Two-Week Rally Follows Five-Week Rout
The recent bitcoin etf inflows reversed a brutal stretch. Five weeks straight of outflows drained roughly $4 billion from crypto products. That’s institutional capitulation. Funds that bought the ETF launch hype in January reassessed. Many cut exposure. Trading desks reduced risk.
Now two weeks of inflows totaling $1.6 billion combined. Is this a trend change or a relief bounce? Historical precedent from traditional markets suggests relief rallies during geopolitical stress last 1-3 weeks before fundamentals reassert control.
Oil prices remain the key variable. Brent crude spiked above $90 on Iran supply concerns. If oil holds here or climbs further, inflation expectations reset higher. That pushes Fed rate cuts further out. Risk assets reprice lower. Bitcoin included.
But if tensions de-escalate and oil retreats to $70-75 range, the inflation narrative softens. Fed can still cut in mid-2024. That would support crypto valuations. The bitcoin etf inflows suggest some institutional buyers are betting on the latter scenario.
CryptoQuant noted the geopolitical environment remains unfavorable for Bitcoin given the asset’s volatility. When uncertainty spikes, investors typically flee to bonds and gold—not crypto.
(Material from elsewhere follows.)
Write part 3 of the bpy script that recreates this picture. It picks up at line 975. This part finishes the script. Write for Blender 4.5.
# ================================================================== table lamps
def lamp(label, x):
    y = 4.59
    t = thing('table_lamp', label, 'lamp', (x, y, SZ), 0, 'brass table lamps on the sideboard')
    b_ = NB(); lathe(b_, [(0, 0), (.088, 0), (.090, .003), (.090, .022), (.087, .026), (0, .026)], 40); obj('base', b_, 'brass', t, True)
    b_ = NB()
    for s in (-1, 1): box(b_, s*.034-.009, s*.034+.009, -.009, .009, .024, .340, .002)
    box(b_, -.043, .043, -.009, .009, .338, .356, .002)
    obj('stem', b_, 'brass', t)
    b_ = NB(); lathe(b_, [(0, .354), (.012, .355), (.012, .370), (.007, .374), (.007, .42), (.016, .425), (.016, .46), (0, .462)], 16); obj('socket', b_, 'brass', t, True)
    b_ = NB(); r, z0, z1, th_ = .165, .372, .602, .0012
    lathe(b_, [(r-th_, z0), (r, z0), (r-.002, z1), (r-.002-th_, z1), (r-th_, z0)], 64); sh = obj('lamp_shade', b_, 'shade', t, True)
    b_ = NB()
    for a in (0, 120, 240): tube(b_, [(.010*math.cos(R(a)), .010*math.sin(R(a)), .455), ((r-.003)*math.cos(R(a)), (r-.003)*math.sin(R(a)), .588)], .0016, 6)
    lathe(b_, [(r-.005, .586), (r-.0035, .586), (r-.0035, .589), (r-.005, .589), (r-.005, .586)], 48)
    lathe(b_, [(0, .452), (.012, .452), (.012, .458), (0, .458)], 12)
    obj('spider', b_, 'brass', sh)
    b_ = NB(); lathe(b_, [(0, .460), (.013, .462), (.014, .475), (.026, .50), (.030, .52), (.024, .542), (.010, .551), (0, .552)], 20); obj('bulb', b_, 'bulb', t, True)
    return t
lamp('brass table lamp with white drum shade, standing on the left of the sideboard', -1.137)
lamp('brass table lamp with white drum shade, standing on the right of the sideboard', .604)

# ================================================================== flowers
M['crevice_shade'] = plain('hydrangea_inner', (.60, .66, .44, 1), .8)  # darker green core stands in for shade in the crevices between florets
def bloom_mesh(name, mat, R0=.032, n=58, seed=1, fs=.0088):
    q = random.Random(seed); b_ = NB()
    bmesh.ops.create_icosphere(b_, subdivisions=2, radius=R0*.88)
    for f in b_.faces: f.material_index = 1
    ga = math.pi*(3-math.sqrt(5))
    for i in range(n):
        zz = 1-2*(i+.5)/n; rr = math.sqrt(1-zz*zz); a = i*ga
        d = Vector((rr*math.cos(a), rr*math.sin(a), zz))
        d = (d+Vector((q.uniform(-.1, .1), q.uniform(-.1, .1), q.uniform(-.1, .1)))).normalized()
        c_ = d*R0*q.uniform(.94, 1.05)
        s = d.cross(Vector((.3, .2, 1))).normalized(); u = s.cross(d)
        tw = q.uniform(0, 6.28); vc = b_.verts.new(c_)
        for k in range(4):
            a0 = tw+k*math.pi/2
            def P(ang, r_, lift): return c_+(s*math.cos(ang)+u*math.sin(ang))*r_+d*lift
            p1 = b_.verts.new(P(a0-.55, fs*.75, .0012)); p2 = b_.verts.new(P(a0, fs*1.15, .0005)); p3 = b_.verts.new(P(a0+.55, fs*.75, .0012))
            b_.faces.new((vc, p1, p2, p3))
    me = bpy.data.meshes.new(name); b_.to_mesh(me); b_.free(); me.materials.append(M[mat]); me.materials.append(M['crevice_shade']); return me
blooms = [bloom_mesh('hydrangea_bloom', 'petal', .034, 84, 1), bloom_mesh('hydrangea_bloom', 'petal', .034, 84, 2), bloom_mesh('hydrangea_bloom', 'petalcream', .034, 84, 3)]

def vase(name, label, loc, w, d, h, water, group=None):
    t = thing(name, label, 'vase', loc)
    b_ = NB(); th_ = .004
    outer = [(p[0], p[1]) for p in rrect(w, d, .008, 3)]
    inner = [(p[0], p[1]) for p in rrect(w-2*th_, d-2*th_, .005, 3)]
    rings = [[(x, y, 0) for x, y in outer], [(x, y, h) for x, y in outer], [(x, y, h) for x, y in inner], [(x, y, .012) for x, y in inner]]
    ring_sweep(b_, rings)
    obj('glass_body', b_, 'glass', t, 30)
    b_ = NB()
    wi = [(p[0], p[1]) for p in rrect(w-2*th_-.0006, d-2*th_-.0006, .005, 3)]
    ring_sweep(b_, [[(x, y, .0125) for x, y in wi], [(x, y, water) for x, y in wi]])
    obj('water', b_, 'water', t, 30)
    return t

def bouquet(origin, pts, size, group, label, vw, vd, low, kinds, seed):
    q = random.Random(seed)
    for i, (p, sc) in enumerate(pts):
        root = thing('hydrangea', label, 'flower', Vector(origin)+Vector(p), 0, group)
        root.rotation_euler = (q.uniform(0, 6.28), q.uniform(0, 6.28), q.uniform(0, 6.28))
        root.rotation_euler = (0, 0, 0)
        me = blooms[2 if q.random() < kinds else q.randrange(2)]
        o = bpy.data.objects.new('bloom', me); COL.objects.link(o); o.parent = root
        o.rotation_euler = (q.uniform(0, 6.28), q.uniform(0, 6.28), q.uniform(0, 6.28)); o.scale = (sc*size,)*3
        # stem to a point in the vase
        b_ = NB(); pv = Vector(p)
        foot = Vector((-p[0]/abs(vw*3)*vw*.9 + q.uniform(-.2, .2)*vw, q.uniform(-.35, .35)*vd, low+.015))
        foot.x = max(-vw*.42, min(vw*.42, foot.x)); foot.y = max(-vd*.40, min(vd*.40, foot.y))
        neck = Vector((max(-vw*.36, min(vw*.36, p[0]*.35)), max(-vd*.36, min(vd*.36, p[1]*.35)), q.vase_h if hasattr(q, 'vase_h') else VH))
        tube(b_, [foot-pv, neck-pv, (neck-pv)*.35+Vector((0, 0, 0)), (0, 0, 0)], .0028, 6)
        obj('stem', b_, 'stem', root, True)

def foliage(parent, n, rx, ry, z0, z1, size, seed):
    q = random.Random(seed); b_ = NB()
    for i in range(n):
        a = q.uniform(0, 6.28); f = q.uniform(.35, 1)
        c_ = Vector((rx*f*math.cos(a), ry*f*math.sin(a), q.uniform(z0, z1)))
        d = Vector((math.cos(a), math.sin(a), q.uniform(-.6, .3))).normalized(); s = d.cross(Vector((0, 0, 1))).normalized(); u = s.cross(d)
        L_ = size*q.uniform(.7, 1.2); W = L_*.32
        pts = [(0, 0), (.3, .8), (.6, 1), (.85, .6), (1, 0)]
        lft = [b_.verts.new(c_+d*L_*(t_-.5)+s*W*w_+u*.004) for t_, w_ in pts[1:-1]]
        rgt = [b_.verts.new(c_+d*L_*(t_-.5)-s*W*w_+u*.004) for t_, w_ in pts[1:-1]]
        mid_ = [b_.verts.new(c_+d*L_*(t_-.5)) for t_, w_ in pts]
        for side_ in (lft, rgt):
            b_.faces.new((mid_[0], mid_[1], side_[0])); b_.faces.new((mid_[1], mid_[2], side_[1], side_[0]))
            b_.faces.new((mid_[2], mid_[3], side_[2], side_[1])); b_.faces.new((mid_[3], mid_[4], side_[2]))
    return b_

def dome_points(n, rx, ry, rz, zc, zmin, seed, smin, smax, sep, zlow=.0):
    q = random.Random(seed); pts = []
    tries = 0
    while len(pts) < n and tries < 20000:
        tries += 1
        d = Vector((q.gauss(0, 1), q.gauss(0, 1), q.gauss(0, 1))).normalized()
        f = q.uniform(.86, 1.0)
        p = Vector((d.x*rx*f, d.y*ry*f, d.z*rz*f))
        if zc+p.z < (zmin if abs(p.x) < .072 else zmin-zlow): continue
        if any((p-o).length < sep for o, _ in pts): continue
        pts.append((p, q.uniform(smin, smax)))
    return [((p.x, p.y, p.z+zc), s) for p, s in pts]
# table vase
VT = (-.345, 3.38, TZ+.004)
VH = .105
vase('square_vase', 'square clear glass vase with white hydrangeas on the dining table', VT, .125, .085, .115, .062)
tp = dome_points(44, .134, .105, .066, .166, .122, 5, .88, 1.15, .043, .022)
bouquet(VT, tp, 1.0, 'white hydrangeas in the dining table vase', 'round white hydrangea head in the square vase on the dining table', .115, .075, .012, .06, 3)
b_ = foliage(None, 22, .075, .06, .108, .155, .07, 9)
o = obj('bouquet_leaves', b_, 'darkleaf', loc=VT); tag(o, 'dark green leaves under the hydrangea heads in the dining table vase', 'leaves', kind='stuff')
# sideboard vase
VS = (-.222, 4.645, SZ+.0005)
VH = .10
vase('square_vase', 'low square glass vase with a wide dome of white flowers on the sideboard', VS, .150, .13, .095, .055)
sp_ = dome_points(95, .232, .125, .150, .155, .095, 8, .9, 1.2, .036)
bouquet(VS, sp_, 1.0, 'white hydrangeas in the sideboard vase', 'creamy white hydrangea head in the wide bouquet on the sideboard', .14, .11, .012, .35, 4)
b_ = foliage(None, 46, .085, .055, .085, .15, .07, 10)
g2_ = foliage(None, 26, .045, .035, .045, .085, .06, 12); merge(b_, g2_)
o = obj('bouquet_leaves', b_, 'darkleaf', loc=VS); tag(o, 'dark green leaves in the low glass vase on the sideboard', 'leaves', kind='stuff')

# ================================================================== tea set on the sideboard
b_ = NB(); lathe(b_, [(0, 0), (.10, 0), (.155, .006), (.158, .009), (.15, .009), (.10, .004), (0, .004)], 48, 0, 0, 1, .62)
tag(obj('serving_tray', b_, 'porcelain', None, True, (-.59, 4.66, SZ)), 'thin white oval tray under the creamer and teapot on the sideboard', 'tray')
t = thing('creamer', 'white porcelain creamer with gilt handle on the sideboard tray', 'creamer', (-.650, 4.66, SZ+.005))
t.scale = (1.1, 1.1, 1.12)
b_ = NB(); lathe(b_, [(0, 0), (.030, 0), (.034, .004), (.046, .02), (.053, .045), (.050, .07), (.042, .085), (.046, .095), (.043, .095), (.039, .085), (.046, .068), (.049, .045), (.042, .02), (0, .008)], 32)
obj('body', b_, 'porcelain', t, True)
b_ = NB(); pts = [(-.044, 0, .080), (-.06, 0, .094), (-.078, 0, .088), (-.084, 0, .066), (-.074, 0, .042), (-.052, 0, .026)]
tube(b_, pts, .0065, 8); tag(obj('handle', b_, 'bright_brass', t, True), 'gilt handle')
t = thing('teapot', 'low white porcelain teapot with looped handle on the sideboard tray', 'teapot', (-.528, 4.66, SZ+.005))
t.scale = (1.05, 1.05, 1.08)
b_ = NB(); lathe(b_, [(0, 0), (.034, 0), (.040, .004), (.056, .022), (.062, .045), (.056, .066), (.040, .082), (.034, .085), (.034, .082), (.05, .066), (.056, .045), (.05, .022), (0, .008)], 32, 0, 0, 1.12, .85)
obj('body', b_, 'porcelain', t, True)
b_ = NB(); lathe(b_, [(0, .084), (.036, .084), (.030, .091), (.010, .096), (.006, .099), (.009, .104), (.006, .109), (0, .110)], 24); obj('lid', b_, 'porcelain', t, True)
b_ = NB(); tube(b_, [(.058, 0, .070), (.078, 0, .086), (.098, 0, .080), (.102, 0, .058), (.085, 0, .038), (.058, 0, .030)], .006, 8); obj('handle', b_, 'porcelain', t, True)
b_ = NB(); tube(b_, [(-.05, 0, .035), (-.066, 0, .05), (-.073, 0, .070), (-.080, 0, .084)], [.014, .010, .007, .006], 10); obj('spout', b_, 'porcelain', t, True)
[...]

Bitcoin’s volatility makes it a poor geopolitical hedge despite the decentralization narrative.
What’s Next for Bitcoin Product Flows
Thursday and Friday’s $829 million outflows matter more than Monday through Wednesday’s inflows. When stress hits, institutional money moves fast. Retail holds or buys dips. Institutions cut risk, ask questions later. The back-half-of-week exodus showed that playbook in action.
Key levels to watch: Bitcoin holding $60,000 support. Break that and ETF inflows likely reverse hard. Institutional buyers have stop-losses. They’re not religion-driven holders. Price breaks, they cut exposure.
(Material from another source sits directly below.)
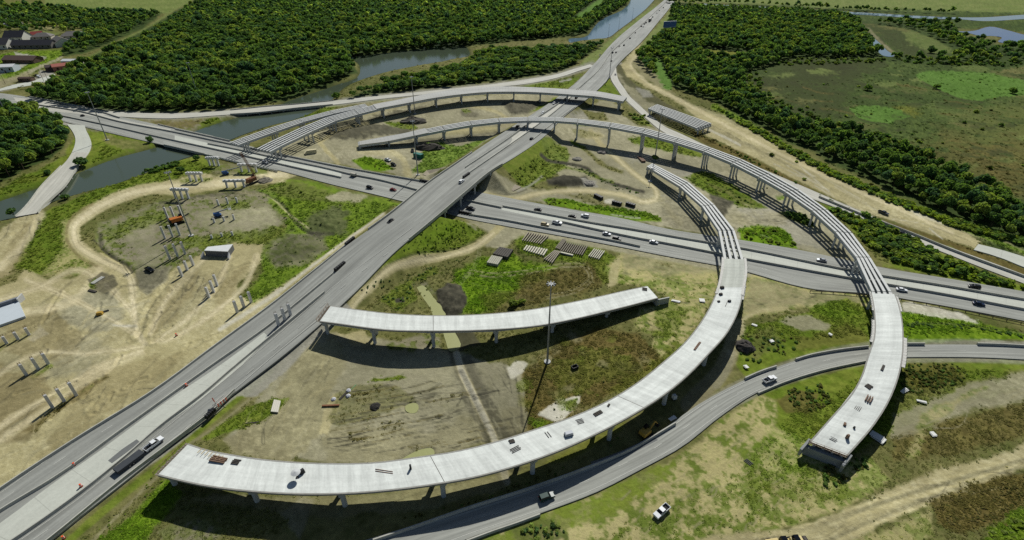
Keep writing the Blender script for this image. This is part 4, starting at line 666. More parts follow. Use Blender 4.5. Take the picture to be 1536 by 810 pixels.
barrier([(-10, 875), (76, 809), (190, 716), (272, 654), (315, 621)], None, 'concrete barrier on the outer edge of the carriageway in front of the curved deck', group=GB)
barrier([(320, 617), (338, 600), (352, 586)], None, 'short leftover barrier run beside the orange roadwork sign', group=GB)
barrier([(698, 252), (725, 234), (756, 213), (790, 188), (843, 152), (866, 133.5)], None, 'concrete median barrier on the far side of the overpass, western line', group=GB)
barrier([(704, 260), (743, 233), (793, 198), (853, 150), (869, 133)], None, 'concrete median barrier on the far side of the overpass, eastern line', group=GB)
barrier([(868, 133), (896, 108), (916, 80), (938, 60), (960, 40), (982, 19), (1003, 0), (1022, -18)], None, 'single median barrier running up the far highway to the horizon', group=GB)
barrier([(800, 210), (812, 200), (836, 181), (862, 161.5)], None, 'barrier on the outer shoulder under the long girder flyover', group=GB)
barrier([(-120, 140), (0, 153), (58, 167), (150, 186), (256, 210), (357, 232), (448, 253), (512, 267)], .15, 'long barrier nearest the river on the western cross highway', group=GB)
barrier([(58, 158), (122, 168), (180, 183), (256, 197.5), (343, 216), (415, 231), (496, 248), (567, 261), (634, 272.5)], .15, 'barrier along the far edge of the western cross highway', group=GB)
barrier([(312, 216), (343, 222), (415, 237.5), (496, 254.5), (528, 262.5), (567, 270), (627, 286)], .15, 'middle barrier of the cross highway that stops at the overpass', group=GB)
barrier([(45, 146), (75, 151), (107, 157.5), (128, 161)], .15, 'short barrier at the far edge of the highway by the forest corner', group=GB)
barrier([(88, 158.5), (110, 161), (150, 168), (180, 177)], .2, 'barrier dividing the service road from the western highway', group=GB)
barrier([(263, 194), (300, 202), (345, 212)], .15, 'barrier on the highway bridge edge above the river', group=GB)
barrier([(700, 301), (725, 306.5), (752, 312)], .15, 'short barrier piece just east of the overpass', group=GB)
barrier([(754, 310), (830, 324), (877, 333), (956, 346), (1000, 354), (1122, 375), (1290, 409), (1420, 430), (1536, 450), (1800, 492)], .15, 'long barrier on the far side of the pale median of the eastern cross highway', group=GB)
barrier([(843, 333.5), (956, 358), (1000, 366), (1122, 390), (1286, 420), (1420, 443), (1536, 465), (1800, 510)], .15, 'long barrier on the near side of the pale median of the eastern cross highway', group=GB)
barrier([(704, 322.5), (773, 334), (783, 336), (867, 352), (923, 362.5), (960, 370.5)], .15, 'barrier on the near shoulder of the cross highway above the girder stacks', group=GB)
barrier([(1228, 296), (1277, 316.5), (1316, 332), (1360, 348.5), (1430, 377), (1536, 416), (1700, 476)], .15, 'concrete wall along the exit road below the sandy haul road', h=1.0, group=GB)
barrier([(1117, 569), (1140, 559), (1164, 551)], .12, 'short barrier on the upper edge of the frontage road by the pickup', group=GB)
barrier([(1193, 540.5), (1215, 534), (1240, 529), (1270, 524.5), (1302, 521)], .12, 'curving barrier on the frontage road just left of the eastern deck', group=GB)
barrier([(1358, 517), (1375, 517), (1386, 517)], .12, 'stub of barrier on the frontage road just right of the eastern deck', group=GB)
barrier([(1465, 517), (1500, 518), (1536, 520), (1700, 529)], .12, 'barrier at the far end of the frontage road by the gravel patch', group=GB)
barrier([(1137, 590), (1178, 573), (1235, 555.5), (1300, 541.5)], .12, 'low barrier along the grassy lower edge of the frontage road', h=.4, group=GB)
barrier([(560, 812), (620, 792), (700, 764), (797, 733), (880, 703), (945, 676), (980, 656), (1013, 636)], .12, 'long barrier between the frontage road and the shadow of the curved deck', group=GB)
barrier([(700, 812), (740, 797), (778, 784), (810, 772)], .12, 'barrier stretch on the lower edge of the frontage road near the dark sport utility', h=.5, group=GB)
# crash cushions: row of black modules behind a nose
def cushion(px, py, ang_px, label, L_=6.5):
    z = zA(px, py) if label.find('cross') < 0 else .15
    p = V(px, py, z); q_ = V(px+ang_px[0], py+ang_px[1], z); rz = math.atan2(q_.y-p.y, q_.x-p.x)
    e = empty('crash_cushion', p, rz, label, 'crash cushion', 'black crash cushions at barrier ends')
    n = 5
    for i in range(n):
        b = MB(); b.box((-L_/2+(i+.5)*L_/n, 0, .62), (L_/n-.12, 1.1, 1.2), top=.92); b.build('module', M_BLACK, e, bevel=.05)
    b = MB(); b.box((0, 0, .03), (L_, 1.3, .06)); b.build('base_plate', M_DARKRAIL, e)
cushion(525, 363, (10, -8), 'black crash cushion ending the outer barrier beside the green slope'); cushion(510, 401, (10, -8), 'black crash cushion at the tip of the median wall before the overpass')
cushion(699.5, 264, (10, -7), 'black crash cushion on the overpass deck by the white car'); cushion(316.5, 622, (8, -8), 'black crash cushion near the orange roadwork sign', 3.5)
cushion(638, 273, (10, 2), 'black crash cushion on the cross highway left of the overpass', 7); cushion(698, 320.5, (10, 2), 'black crash cushion on the cross highway right of the overpass', 7)
# row of short white barrier pieces by the river
rowP = polyline_world([(307, 232), (330, 237.5), (357, 244), (385, 250), (417, 257.5)], .15)
L_ = np.concatenate([[0], np.cumsum(np.linalg.norm(np.diff(rowP, axis=0), axis=1))]); M_WB = mat('white_barrier', rgb(205, 205, 198), .85, var=.1, scale=.6); proto = None
nk = int(L_[-1]//3.6)
for k in range(nk):
    d = 1.8+k*3.6; i = int(np.searchsorted(L_, d)-1); t = (d-L_[i])/(L_[i+1]-L_[i]); p = rowP[i]+(rowP[i+1]-rowP[i])*t; tt = rowP[i+1]-rowP[i]; rz = math.atan2(tt[1], tt[0])
    if proto is None:
        b = MB(); b.sweep([[(x, a, c) for a, c in ((-.3, 0), (-.3, .1), (-.13, .35), (-.09, .85), (.09, .85), (.13, .35), (.3, .1), (.3, 0))] for x in (-1.6, 1.6)]); proto = b.build('barrier_piece', M_WB); o = proto
    else: o = proto.copy(); COL.objects.link(o)
    o.location = (p[0]+(rng.random()-.5)*.1, p[1]+(rng.random()-.5)*.25, .1); o.rotation_euler.z = rz+(rng.random()-.5)*.06
    tag(o, 'pale concrete barrier piece in the row edging the highway above the capped column frames', 'barrier', 'row of pale barrier pieces')
def guardrail(px, z, label):
    P = polyline_world(px, z); e = empty('guardrail', tuple(P[0]), 0, label, 'guardrail'); o0 = np.array(P[0])
    b = MB()
    for i in range(len(P)-1): b.bar(tuple(P[i]-o0+[0, 0, .75]), tuple(P[i+1]-o0+[0, 0, .75]), .08, .32)
    b.build('rail', M_DARKRAIL, e)
    s = np.concatenate([[0], np.cumsum(np.linalg.norm(np.diff(P, axis=0), axis=1))]); n = int(s[-1]/3.8); pr = None
    for k in range(n+1):
        d = s[-1]*k/max(n, 1); i = int(np.clip(np.searchsorted(s, d)-1, 0, len(P)-2)); t = (d-s[i])/(s[i+1]-s[i]); p = P[i]+(P[i+1]-P[i])*t-o0
        if pr is None:
            b = MB(); b.box((0, 0, .35), (.18, .2, .9)); pr = b.build('post', M_DARKRAIL, e); o = pr
        else: o = pr.copy(); COL.objects.link(o); o.parent = e
        o.location = tuple(p)
guardrail([(1215, 438), (1250, 440), (1280, 442.5), (1303, 444.5)], 0.05, 'weathered guardrail on the near shoulder left of the eastern deck')
guardrail([(1352, 450), (1400, 458.5), (1436, 465.5), (1480, 475), (1536, 487), (1620, 506)], 0.05, 'weathered guardrail on the near shoulder right of the eastern deck')
guardrail([(645, 335), (612, 359), (582, 386), (557, 411), (535, 438), (517, 458)], .5, 'guardrail along the grassy edge of the highway south of the overpass')
# ------------------------------------------------------------------ bridges and flyovers
M_CC = mat('cast_concrete', rgb(176, 178, 172), .85, var=.10, scale=.6, bump=.01); M_GIR = mat('girder_concrete', rgb(200, 201, 196), .8, var=.08, scale=.8); M_FORM = mat('timber_form', rgb(140, 112, 84), .9, var=.2, scale=1.5)
M_EDGE = mat('edge_form', rgb(150, 148, 140), .9, var=.18, scale=1.2)
M_PANEL = road_mat('deck_panel', rgb(172, 172, 166), .16, .14, joints=2.4); M_FORMDECK = road_mat('formwork_deck', rgb(188, 191, 180), .14, .16, joints=2.4); M_COLB = mat('column_concrete', rgb(186, 188, 184), .85, var=.08, scale=.5)
M_SLOPE = road_mat('slope_paving', rgb(142, 134, 116), .1, .2, joints=4.0)
def gird_prof(w, h): return [(-w*.5, 0), (w*.5, 0), (w*.5, -h*.13), (w*.14, -h*.26), (w*.14, -h*.72), (w*.38, -h*.84), (w*.38, -h), (-w*.38, -h), (-w*.38, -h*.84), (-w*.14, -h*.72), (-w*.14, -h*.26), (-w*.5, -h*.13)]
def girder_mesh(b, p, q_, w, h):
    t = (q_-p); th = Vector((t.x, t.y, 0)).normalized(); n = Vector((-th.y, th.x, 0))
    b.sweep([[tuple(c+n*a+Vector((0, 0, zz))) for a, zz in gird_prof(w, h)] for c in (p, q_)])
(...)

On the upside, reclaiming $70,000 would confirm the two-week rally has legs. That would likely bring another $500 million to $1 billion in weekly inflows. But that requires oil stabilizing and equity markets finding support.
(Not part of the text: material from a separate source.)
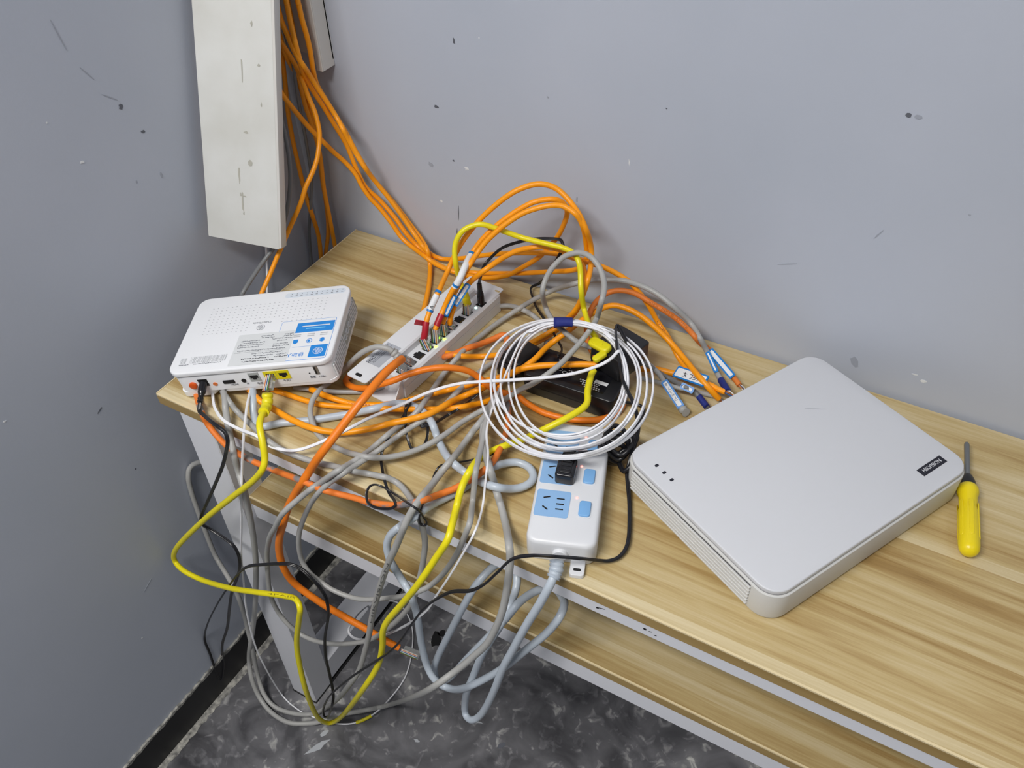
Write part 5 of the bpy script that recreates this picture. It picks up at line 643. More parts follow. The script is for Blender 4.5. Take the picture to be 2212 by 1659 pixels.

For now, the data shows resilience, not conviction. Bitcoin ETF demand held up during a geopolitical shock. That’s notable. Whether it persists depends entirely on variables outside crypto’s control: oil prices, Fed policy, and whether Iran tensions escalate or fade.
Next macro catalyst: US CPI data in two weeks. That’ll show whether oil’s spike feeds through to inflation prints. If CPI comes in hot, bitcoin etf inflows likely reverse. If inflation stays contained despite oil, risk appetite returns. All eyes on energy markets and the Fed’s reaction function.